David Schuster joined SJSU’s faculty in August 2013 and established himself early on as a highly productive grant writer and scholar.  His research is designed to increase understanding of individual and shared cognition in complex environments and is applicable to areas such as the cognitive aspects of cybersecurity, and perceptual training for real-world pattern recognition in such domains as aviation, transportation security training, and military human-robot interaction.

Dr. Schuster’s grant activity and success have been remarkable. He was granted the National Science Foundation’s most prestigious award for early career faculty, the CAREER Award, in 2016. Additionally, he serves as Co-PI with an SJSU colleague on a collaborative research NSF grant. He was also awarded a supplemental grant by NSF in support of undergraduate research training at SJSU. Dr. Schuster has been successful in his pursuit of internal grant funding as well, earning a number of awards in support of his research and the research of SJSU students.

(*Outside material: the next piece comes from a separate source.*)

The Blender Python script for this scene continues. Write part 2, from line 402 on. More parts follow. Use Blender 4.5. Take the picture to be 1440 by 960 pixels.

Dr. Schuster has also been a productive scholar. He has one co-authored, peer-reviewed article this year, as well as one in press. He has authored four peer-reviewed articles in his short time at SJSU, as well as multiple peer-reviewed proceedings papers, two book chapters, and a number of invited research presentations.

Further, Dr. Schuster has made tremendous contributions to his students’ research productivity. He is serving, or has served, on five master’s thesis committees, chairing two, has an active research lab of undergraduate and graduate students. He also oversees the training of research assistants employed through his grants. He is highly committed to providing SJSU students with top-notch educational opportunities and research training.

Please join us in congratulating our two 2017 Early Career Investigator Award Winners.